Cuts in Gavin Newsom’s budget include delaying new benefit for undocumented Californians

Gov. Gavin Newsom’s goal to make California the first state in the nation to offer food benefits to undocumented immigrants will take longer than expected.

Newsom on Tuesday released a proposed state spending plan that would delay an expansion of the social safety net for undocumented immigrants over age 55 by providing them food benefits.

He held back the money as his administration seeks to close a projected $22.5 billion deficit without cutting programs that are already providing services to Californians. His budget expands benefits to undocumented immigrants in other ways, most notably by sustaining a plan to make all undocumented adults eligible for Medi-Cal health insurance by Jan. 1, 2024.

Advocates said they were disappointed in the delay to food assistance benefits. Immigrants living in the U.S. without legal status are currently not eligible for the state-funded version of food stamps, the California Food Assistance Program.

The expansion was approved in the state budget Newsom signed in June. It was expected to reach about 75,000 people annually by 2025-26, according to a report by the Legislative Analyst’s Office.

Advocates of the Food4All campaign, a coalition pushing for food assistance to all immigrants, regardless of age or status, hoped the implementation would begin even earlier. Expansion is contingent on converting to a single statewide system, known as the California Statewide Automated Welfare System migration. That process was estimated to be complete by December 2023.

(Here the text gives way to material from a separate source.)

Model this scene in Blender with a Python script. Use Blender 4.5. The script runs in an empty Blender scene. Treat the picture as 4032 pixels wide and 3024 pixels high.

Newsom’s new budget proposal now says benefit distribution is estimated to begin Jan. 1, 2027.

“The delay in the implementation date…. means that immigrant communities in California who are hurting right now and facing skyrocketing prices of food will continue to experience exacerbated hunger and hardship,” said Betzabel Estudillo, Director of Engagement at Nourish California.

Nearly half of Californians, without legal immigration status deal with food insecurity, according to an April 2022 report by Nourish California. The majority of that population are adults aged 27 to 49. Some advocates wanted Newsom to make them eligible for food assistance.

“By failing to extend food assistance to currently excluded Californians, this budget misses a historic opportunity to build equity and benefits for those that have faced the greatest barriers,” said Benyamin Chao, a health and public benefits policy manager at the California Immigrant Policy Center.

In 2020‑21, 4.5 million Californians received a total of $9.8 billion in CalFresh benefits for an average monthly benefit of about $184 per person.

Newsom keeps Medi-Cal promise

Newsom’s budget would not disrupt a more expensive plan to expand health care benefits for undocuments adults. Newsom remained committed to expanding Medi-Cal to all undocumented immigrants, proposing another $844.5 million in the coming budget.

The program’s launch, starting no later than Jan. 1, 2024, is expected to provide full coverage for approximately 700,000 undocumented residents ages 26-49 and lead to the largest drop in the rate of uninsured Californians in a decade.

The state already allows many undocumented residents to join Medi-Cal. In 2015, California began allowing undocumented children to join Medi-Cal. Four years later, eligibility broadened to those younger than 26. And last May, the state started covering people aged 50 and over. The Medi-Cal expansion is expected to cost $2.6 billion annually.

“We’re all in, we’re not touching that,” Newsom said.